A local church is the product of many believers, past and present. It is their many voices combined over time that create a single story of God’s work. Mars Hill Baptist Church in Watkinsville, celebrating 225 years is no exception to the rule.
When the church was organized in 1799 by Revolutionary War veterans and their families, it was on the western edge of the Georgia frontier. The Cherokee Nation was less than two miles away. The law required men to carry their weapons to church because an unarmed group of people in a building would have been the ideal location for an Indian attack.

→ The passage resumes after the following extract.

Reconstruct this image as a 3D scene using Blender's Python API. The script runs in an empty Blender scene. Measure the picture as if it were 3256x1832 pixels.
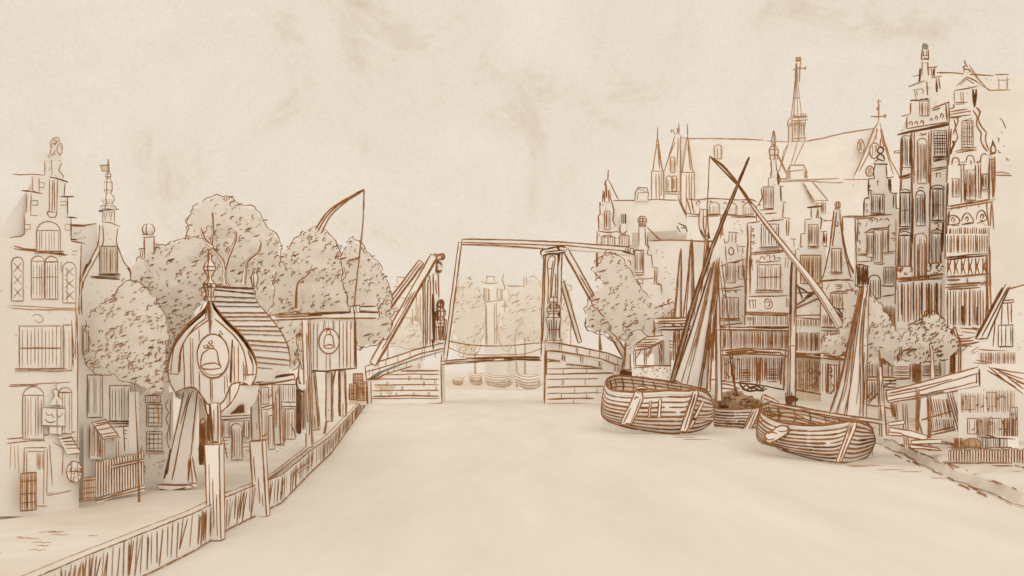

Although almost all early Georgia Baptist churches had their roots in the revivalist Separatist Baptist tradition, Mars Hill had at least one notable exception. Revolutionary War veteran William Daniel was one of the church’s early members. His mother’s family, the Ravens, had arrived in Charleston, South Carolina in the 1680s, from Kittery, Maine. They were Regular Baptist who were fleeing persecution in New England. Moving south they established the first Baptist Church of Charleston, the oldest Baptist Church in the South.
Reflecting the history of the nation, the old cemetery contains the remains of veterans from every American war from the Revolution through Vietnam. One of their members, not buried in the old churchyard, Eliel Melton, died at the battle of the Alamo. At least three buried there died from wounds suffered in the Mexican war, Civil War, and World War II.